**Exercise:** Only the lines holding the string "from" are needed. Copy each one.

**Records for this task:**
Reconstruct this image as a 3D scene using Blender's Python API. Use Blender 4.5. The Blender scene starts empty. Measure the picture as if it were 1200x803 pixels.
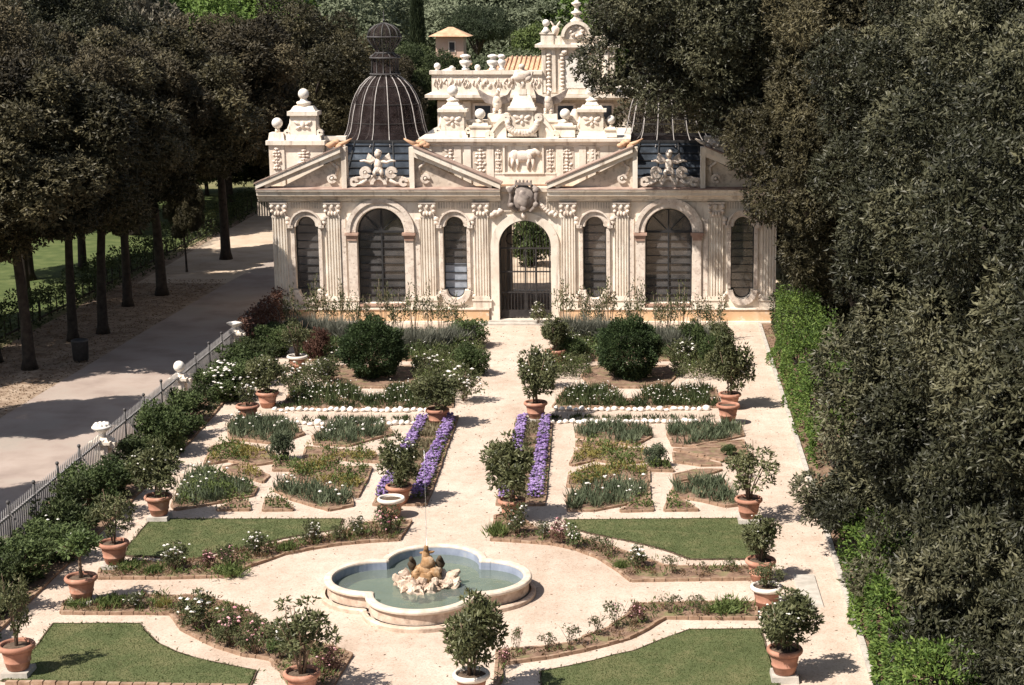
import bpy, math, random
import numpy as np
from mathutils import Vector, Matrix, noise
from mathutils.geometry import tessellate_polygon
PI = math.pi
rnd = random.Random(7)
R = np.random.default_rng(11)
sc = bpy.context.scene
col = sc.collection

# ------------------------------------------------------------------ camera survey
FPX, CX, CY, CAMH = 2000.0, 750.0, 401.5, 13.0
PITCH = math.atan(400.5 / FPX)
SP, CP = math.sin(PITCH), math.cos(PITCH)
YF, XB = 69.1, -4.70            # facade plane and axis of the aviary
def G(u, v, z=0.0):
    yc = (CY - v) / FPX
    t = (CAMH - z) / (SP - yc * CP)
    return ((u - CX) / FPX * t, t * (CP + yc * SP))
def L(u, v, dy=0.0):            # survey on a vertical plane, in the aviary's own axes
    yc = (CY - v) / FPX
    t = (YF + dy) / (CP + yc * SP)
    return ((u - CX) / FPX * t - XB, CAMH - t * (SP - yc * CP))

# ------------------------------------------------------------------ object helpers
def tag(o, label=None, cat=None, group=None, kind=None):
    if label: o['label'] = label
    if cat: o['category'] = cat
    if group: o['group'] = group
    if kind: o['kind'] = kind
    return o
def thing(name, label, cat, loc=(0, 0, 0), rz=0.0, group=None, scale=None):
    o = bpy.data.objects.new(name, None)
    o.empty_display_size = 0.2
    col.objects.link(o)
    o.location = loc; o.rotation_euler = (0, 0, rz)
    if scale: o.scale = scale
    return tag(o, label, cat, group)
def link(name, me, m=None, parent=None):
    o = bpy.data.objects.new(name, me)
    col.objects.link(o)
    if m is not None:
        if len(me.materials) == 0: me.materials.append(m)
        elif me.materials[0] != m:
            o.material_slots[0].link = 'OBJECT'
            o.material_slots[0].material = m
    if parent: o.parent = parent
    return o
def children(o): return [c for c in o.children]
def dup(o, parent=None, **kw):
    c = o.copy(); col.objects.link(c)
    if parent is not None: c.parent = parent
    for ch in children(o): dup(ch, c)
    for k, v in kw.items(): c[k] = v
    return c

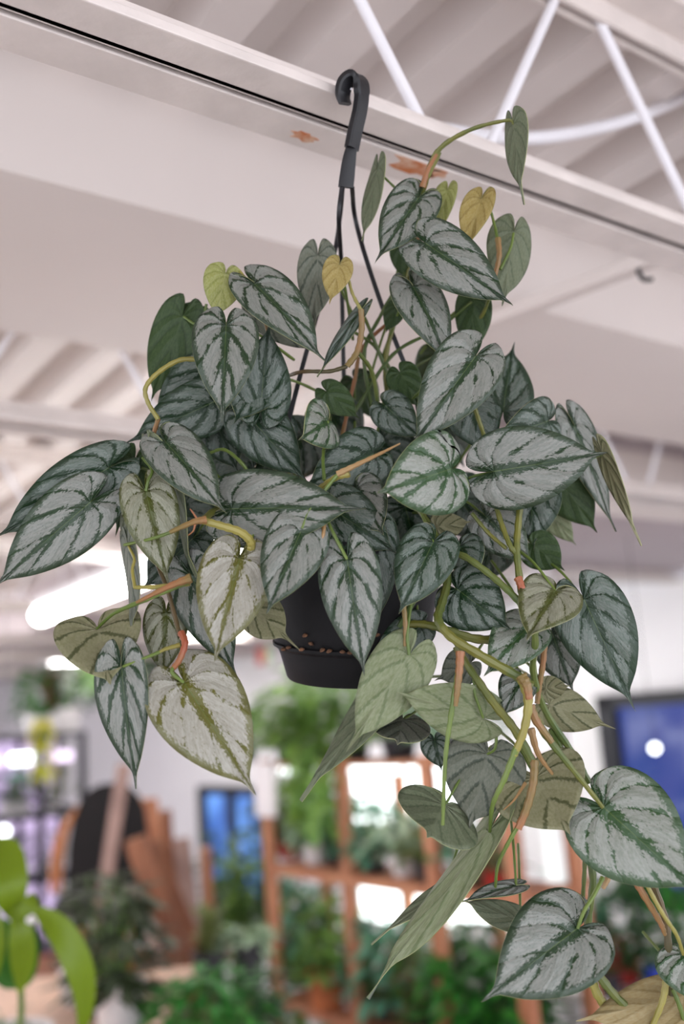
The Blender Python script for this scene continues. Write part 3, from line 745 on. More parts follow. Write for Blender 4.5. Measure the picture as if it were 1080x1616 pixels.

**Expected answer:**
from mathutils import Vector, Matrix, noise
from mathutils.geometry import tessellate_polygon
The Blender Python script for this scene continues. Write part 3, from line 745 on. More parts follow. Write for Blender 4.5. Measure the picture as if it were 1080x1616 pixels.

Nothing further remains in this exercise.